:: INFORMATION SHOWN ::
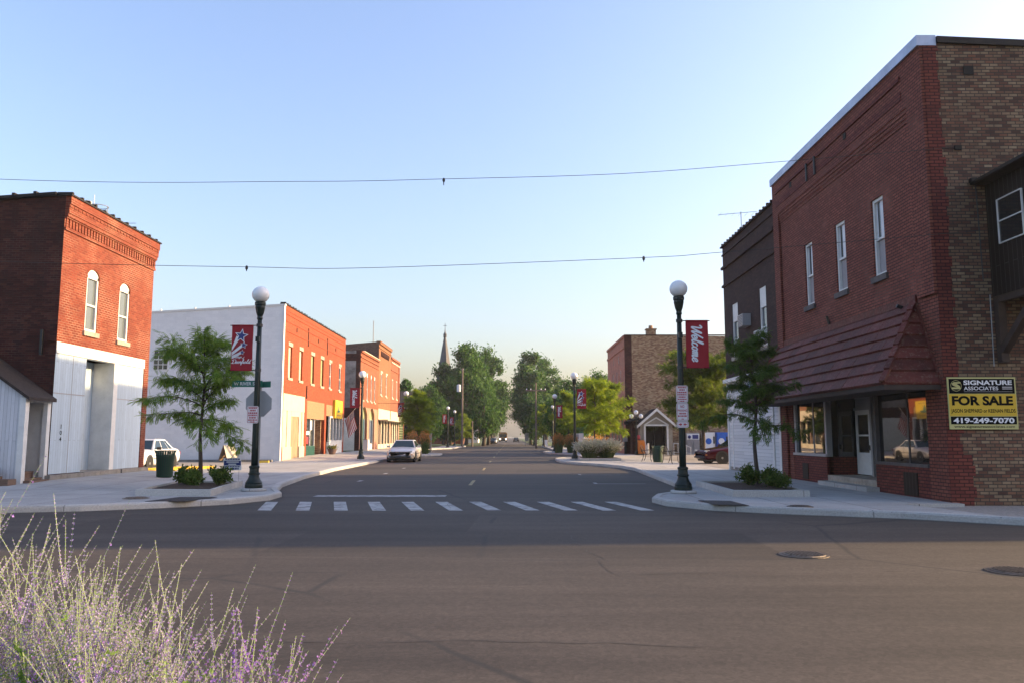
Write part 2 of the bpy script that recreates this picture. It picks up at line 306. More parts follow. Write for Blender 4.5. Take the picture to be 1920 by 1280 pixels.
M['bin green'] = plain('green painted bin steel', (.010, .045, .026), .45, spec=.35)
M['violet bud'] = leafmat('violet calyx', (.30, .19, .60), (.50, .34, .78), .35)
M['tar'] = plain('tar crack sealer', (.024, .021, .019), .7, var=.2)
M['sage stem'] = leafmat('pale sage stem', (.24, .35, .14), (.40, .50, .27), .2)
M['sage calyx'] = leafmat('dusty lilac calyx', (.34, .26, .58), (.50, .42, .74), .35)
M['sage flower'] = leafmat('violet sage flower', (.26, .14, .58), (.48, .30, .74), .4)
M['sage leaf'] = leafmat('silver green sage leaf', (.14, .28, .05), (.32, .48, .14), .4)

# ------------------------------------------------------------------ mesh building
class MB:
    def __init__(s): s.v = []; s.f = []
    def quad(s, *p):
        n = len(s.v); s.v += [tuple(q) for q in p]; s.f.append(tuple(range(n, n + len(p))))
    def box(s, x0, x1, y0, y1, z0, z1):
        x0, x1 = sorted((x0, x1)); y0, y1 = sorted((y0, y1)); z0, z1 = sorted((z0, z1))
        n = len(s.v)
        s.v += [(x0, y0, z0), (x1, y0, z0), (x1, y1, z0), (x0, y1, z0), (x0, y0, z1), (x1, y0, z1), (x1, y1, z1), (x0, y1, z1)]
        for q in ((3, 2, 1, 0), (4, 5, 6, 7), (0, 1, 5, 4), (1, 2, 6, 5), (2, 3, 7, 6), (3, 0, 4, 7)): s.f.append(tuple(n + i for i in q))
    def obox(s, c, ax, ay, az):        # oriented box: centre + three half vectors
        c, ax, ay, az = Vector(c), Vector(ax), Vector(ay), Vector(az); n = len(s.v)
        for k in (-1, 1):
            for i, j in ((-1, -1), (1, -1), (1, 1), (-1, 1)): s.v.append(tuple(c + ax * i + ay * j + az * k))
        for q in ((3, 2, 1, 0), (4, 5, 6, 7), (0, 1, 5, 4), (1, 2, 6, 5), (2, 3, 7, 6), (3, 0, 4, 7)): s.f.append(tuple(n + i for i in q))
    def bar(s, a, b, w, h=None):       # square bar between two points
        a, b = Vector(a), Vector(b); d = (b - a); L = d.length
        if L < 1e-6: return
        d /= L; up = Vector((0, 0, 1)) if abs(d.z) < .95 else Vector((0, 1, 0))
        sx = d.cross(up).normalized(); sy = sx.cross(d)
        s.obox((a + b) / 2, sx * w / 2, sy * (h or w) / 2, d * L / 2)
    def tube(s, pts, rad, n=8, cap=True):
        pts = [Vector(p) for p in pts]
        if not hasattr(rad, '__len__'): rad = [rad] * len(pts)
        base = len(s.v); prev = None
        for i, p in enumerate(pts):
            d = (pts[min(i + 1, len(pts) - 1)] - pts[max(i - 1, 0)]).normalized()
            if prev is None:
                up = Vector((0, 0, 1)) if abs(d.z) < .9 else Vector((1, 0, 0)); sx = d.cross(up).normalized()
            else:
                sx = (prev - d * prev.dot(d)); sx = sx.normalized() if sx.length > 1e-6 else d.orthogonal().normalized()
            prev = sx; sy = d.cross(sx)
            for k in range(n):
                a = 2 * PI * k / n; s.v.append(tuple(p + (sx * math.cos(a) + sy * math.sin(a)) * rad[i]))
        for i in range(len(pts) - 1):
            for k in range(n):
                a = base + i * n + k; b = base + i * n + (k + 1) % n; s.f.append((a, b, b + n, a + n))
        if cap:
            s.f.append(tuple(base + k for k in reversed(range(n)))); e = base + (len(pts) - 1) * n; s.f.append(tuple(e + k for k in range(n)))
    def lathe(s, prof, c=(0, 0, 0), n=20):
        base = len(s.v)
        for r, z in prof:
            for k in range(n):
                a = 2 * PI * k / n; s.v.append((c[0] + r * math.cos(a), c[1] + r * math.sin(a), c[2] + z))
        for i in range(len(prof) - 1):
            for k in range(n):
                a = base + i * n + k; b = base + i * n + (k + 1) % n; s.f.append((a, b, b + n, a + n))
        s.f.append(tuple(base + k for k in reversed(range(n)))); e = base + (len(prof) - 1) * n; s.f.append(tuple(e + k for k in range(n)))
    def sphere(s, c, r, n=20, m=12, sq=1.0):
        s.lathe([(max(.001, r * math.sin(PI * i / m)), -r * sq * math.cos(PI * i / m)) for i in range(m + 1)], c, n)
    def prism(s, poly, fn, a, b):      # poly: list of 2-D points; fn(u,v,w)->xyz
        n = len(s.v); k = len(poly)
        s.v += [tuple(fn(u, v, a)) for u, v in poly] + [tuple(fn(u, v, b)) for u, v in poly]
        tri = tessellate_polygon([[Vector((u, v, 0)) for u, v in poly]])
        for t in tri: s.f.append(tuple(n + i for i in t)); s.f.append(tuple(n + k + i for i in reversed(t)))
        for i in range(k): j = (i + 1) % k; s.f.append((n + i, n + j, n + k + j, n + k + i))
    def flat(s, poly, fn):
        n = len(s.v); s.v += [tuple(fn(u, v)) for u, v in poly]
        for t in tessellate_polygon([[Vector((u, v, 0)) for u, v in poly]]): s.f.append(tuple(n + i for i in t))
    def add(s, verts, faces, fn):
        n = len(s.v); s.v += [tuple(fn(*v)) for v in verts]; s.f += [tuple(n + i for i in f) for f in faces]

def link(name, me, mat, parent):
    o = bpy.data.objects.new(name, me); COL.objects.link(o)
    if mat is not None: me.materials.append(M[mat] if isinstance(mat, str) else mat)
    if parent is not None: o.parent = parent
    return o
def top(o):
    while o.parent is not None: o = o.parent
    return o
def part(mb, name, mat, parent=None, world=True, smooth=False, uv=True, label=None, recalc=True):
    me = bpy.data.meshes.new(name)
    off = Vector((0, 0, 0))
    if parent is not None and world: off = top(parent).location
    vs = [(x - off.x, y - off.y, z - off.z) for x, y, z in mb.v] if off.length > 0 else mb.v
    me.from_pydata(vs, [], mb.f)
    if uv:
        ul = me.uv_layers.new(name='UVMap'); data = [0.0] * (2 * len(me.loops)); V = mb.v
        for p in me.polygons:
            n = p.normal; ax, ay, az = abs(n.x), abs(n.y), abs(n.z)
            for li in p.loop_indices:
                x, y, z = V[me.loops[li].vertex_index]
                if az > ax and az > ay: data[2 * li] = x; data[2 * li + 1] = y
                elif ax > ay: data[2 * li] = y; data[2 * li + 1] = z
                else: data[2 * li] = x; data[2 * li + 1] = z
        ul.data.foreach_set('uv', data)
    if smooth: me.polygons.foreach_set('use_smooth', [True] * len(me.polygons))
    me.update()
    o = link(name, me, mat, parent)
    if label: o['label'] = label
    return o
def tag(o, label, cat, group=None):
    o['label'] = label; o['category'] = cat
    if group: o['group'] = group
    return o
def thing(name, label, cat, loc=(0, 0, 0), rz=0.0, group=None):
    o = bpy.data.objects.new(name, None); COL.objects.link(o); o.empty_display_size = .2
    o.location = loc; o.rotation_euler = (0, 0, rz)
    return tag(o, label, cat, group)
def struct(mb, name, mat, **kw):
    o = part(mb, name, mat, None, **kw); o['kind'] = 'structure'; return o
def copy_tree(o, parent=None):
    c = o.copy(); COL.objects.link(c)
    if parent is not None: c.parent = parent
    for ch in [x for x in COL.objects if x.parent == o]: copy_tree(ch, c)
    return c
def again(root, label, loc, rz=0.0, scale=1.0):
    c = copy_tree(root); c.location = loc; c.rotation_euler = (0, 0, rz); c.scale = (scale,) * 3; c['label'] = label
    return c

# facade frames: s runs along the wall, o points out of it
class FX:     # wall plane x = x0, outward direction sgn
    def __init__(f, x0, sgn): f.x0 = x0; f.g = sgn
    def __call__(f, s, z, o=0.0): return (f.x0 + f.g * o, s, z)
class FY:     # wall plane y = y0 facing -y
    def __init__(f, y0, sgn=-1): f.y0 = y0; f.g = sgn
    def __call__(f, s, z, o=0.0): return (s, f.y0 + f.g * o, z)
def fb(mb, F, s0, s1, z0, z1, o0, o1):
    a = F(s0, z0, o0); b = F(s1, z1, o1); mb.box(a[0], b[0], a[1], b[1], a[2], b[2])
def arch_pts(s0, s1, z0, rise, n=10):    # segmental arch from (s0,z0) to (s1,z0)
    w = (s1 - s0) / 2; r = (w * w + rise * rise) / (2 * rise); a = math.asin(min(1, w / r))
    if rise > w: a = PI - a
    return [((s0 + s1) / 2 + r * math.sin(-a + 2 * a * i / n), z0 + rise - r + r * math.cos(-a + 2 * a * i / n)) for i in range(n + 1)]
def wall(mb, F, s0, s1, z0, z1, holes=(), reveal=0.2, o=0.0):
    ss = sorted({s0, s1, *[h[0] for h in holes], *[h[1] for h in holes]}); zz = sorted({z0, z1, *[h[2] for h in holes], *[h[3] for h in holes]})
    ss = [q for q in ss if s0 <= q <= s1]; zz = [q for q in zz if z0 <= q <= z1]
    for i in range(len(ss) - 1):
        for j in range(len(zz) - 1):
            cs, cz = (ss[i] + ss[i + 1]) / 2, (zz[j] + zz[j + 1]) / 2
            if any(h[0] < cs < h[1] and h[2] < cz < h[3] for h in holes): continue
            mb.quad(F(ss[i], zz[j], o), F(ss[i + 1], zz[j], o), F(ss[i + 1], zz[j + 1], o), F(ss[i], zz[j + 1], o))
    for h in holes:
        a, b, c, d = h[:4]; rise = h[4] if len(h) > 4 else 0; i = o - reveal
        if a > s0: mb.quad(F(a, c, o), F(a, c, i), F(a, d, i), F(a, d, o))
        if b < s1: mb.quad(F(b, c, o), F(b, c, i), F(b, d, i), F(b, d, o))
        mb.quad(F(a, c, o), F(b, c, o), F(b, c, i), F(a, c, i))
        if rise:
            ap = arch_pts(a, b, d - rise, rise); k = len(ap) // 2
            for q in range(len(ap) - 1):
                (u0, v0), (u1, v1) = ap[q], ap[q + 1]
                mb.quad(F(u0, v0, o), F(u1, v1, o), F(u1, d, o), F(u0, d, o))
                mb.quad(F(u0, v0, o), F(u1, v1, o), F(u1, v1, i), F(u0, v0, i))
        else: mb.quad(F(a, d, o), F(b, d, o), F(b, d, i), F(a, d, i))
def window(root, F, s0, s1, z0, z1, fm='white wood', pm='glass', dep=0.14, fw=0.08, sill='stone', rise=0, style='sash', lower=None, upper=None, lintel=None, label=None, cols=1, rows=1, back=.04):
    mb = MB(); d0, d1 = -dep - .06, -dep + .05
    zt = z1 - rise
    fb(mb, F, s0 + .002, s0 + fw, z0 + .002, zt, d0, d1); fb(mb, F, s1 - fw, s1 - .002, z0 + .002, zt, d0, d1)
    fb(mb, F, s0 + fw, s1 - fw, z0 + .002, z0 + fw, d0, d1)
    if rise:
        ap = arch_pts(s0 + .003, s1 - .003, zt, rise - .004)
        mb.prism([(s0 + .003, zt - fw * 1.2)] + ap + [(s1 - .003, zt - fw * 1.2)], lambda u, v, w: F(u, v, w), d0, d1)
        ztop = zt - fw * 1.2
    else:
        fb(mb, F, s0 + fw, s1 - fw, z1 - fw, z1 - .002, d0, d1); ztop = z1 - fw
    zm = (z0 + ztop) / 2
    if style == 'sash':
        fb(mb, F, s0 + fw, s1 - fw, zm - .03, zm + .03, d0 + .01, d1 - .02)
    for i in range(1, cols): u = s0 + fw + (s1 - s0 - 2 * fw) * i / cols; fb(mb, F, u - .018, u + .018, z0 + fw, ztop, d0 + .01, d1 - .03)
    for j in range(1, rows): v = z0 + fw + (ztop - z0 - fw) * j / rows; fb(mb, F, s0 + fw, s1 - fw, v - .018, v + .018, d0 + .012, d1 - .032)
    fr = part(mb, 'window', fm, root, label=label)
    op = -dep - .015
    def pane(a, b, c, d, mat, nm='pane', oo=0):
        q = MB(); fb(q, F, a, b, c, d, op + oo - .01, op + oo); part(q, nm, mat, fr)
    if style == 'sash':
        pane(s0 + fw, s1 - fw, zm + .03, ztop, upper or pm); pane(s0 + fw, s1 - fw, z0 + fw, zm - .03, lower or pm, oo=-.015)
    else: pane(s0 + fw, s1 - fw, z0 + fw, ztop, pm)
    if sill:
        q = MB(); fb(q, F, s0 - .1, s1 + .1, z0 - .16, z0 - .001, -.1, .07); part(q, 'sill', sill, fr)
    if lintel:
        q = MB(); fb(q, F, s0 - .12, s1 + .12, z1 + .001, z1 + .22, -.05, .025); part(q, 'lintel', lintel, fr)
    return fr
def catmull(pts, n=6):
    P = [Vector(p) for p in pts]; out = []
    for i in range(len(P) - 1):
        p0, p1, p2, p3 = P[max(i - 1, 0)], P[i], P[i + 1], P[min(i + 2, len(P) - 1)]
        for k in range(n):
            t = k / n; out.append(.5 * ((2 * p1) + (p2 - p0) * t + (2 * p0 - 5 * p1 + 4 * p2 - p3) * t * t + (3 * p1 - p0 - 3 * p2 + p3) * t ** 3))
    out.append(P[-1]); return out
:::
**TASK DETAILS**
Repeat exactly and only the lines from the start of the data above through the line that holds "M['sage leaf'] = leafmat('silver", inclusive. Pictures do not belong in the copy.

**OUTPUT FOR THIS EXERCISE**
Write part 2 of the bpy script that recreates this picture. It picks up at line 306. More parts follow. Write for Blender 4.5. Take the picture to be 1920 by 1280 pixels.
M['bin green'] = plain('green painted bin steel', (.010, .045, .026), .45, spec=.35)
M['violet bud'] = leafmat('violet calyx', (.30, .19, .60), (.50, .34, .78), .35)
M['tar'] = plain('tar crack sealer', (.024, .021, .019), .7, var=.2)
M['sage stem'] = leafmat('pale sage stem', (.24, .35, .14), (.40, .50, .27), .2)
M['sage calyx'] = leafmat('dusty lilac calyx', (.34, .26, .58), (.50, .42, .74), .35)
M['sage flower'] = leafmat('violet sage flower', (.26, .14, .58), (.48, .30, .74), .4)
M['sage leaf'] = leafmat('silver green sage leaf', (.14, .28, .05), (.32, .48, .14), .4)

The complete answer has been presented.